Funny Tweeter

Your daily dose of unadulterated funny tweets

Page of ddsmidt's best tweets

@ddsmidt : I'm at my most fake news when I tell my husband how much money I spent shopping.

@ddsmidt: Tried to pull up my sleeve and accidentally punched myself.

It's okay, I've had it coming for some time now.

@ddsmidt: X-rays are dangerous, they were probably less harmful when they were just rays, but after the breakup...

@ddsmidt: *Feels the chill*

Chill: I have a boyfriend

@ddsmidt: Most women need a little reassurance.

Like when she says "oh, you want to see crazy?" Reassure her that you do not.

@ddsmidt: Never give your address or date of birth to anyone on social media.

Armed with this information, they could show up at your birthday party.

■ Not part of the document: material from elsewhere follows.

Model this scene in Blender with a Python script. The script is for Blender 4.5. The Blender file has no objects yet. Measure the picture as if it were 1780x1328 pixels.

@ddsmidt: I imagine if I had a job doing manual labor, I'd be in great shape.

Then I do 15 minutes of manual labor and reality comes back into focus.

@ddsmidt: The person with duct tape holding most of their car together always has the right-of-way.

@ddsmidt: When someone reads your message, then never responds, it's just hurtful.

I mean, what else could they possibly have going on at 3 AM?

@ddsmidt: I'd be so much more successful if some of my ancestors had just married better.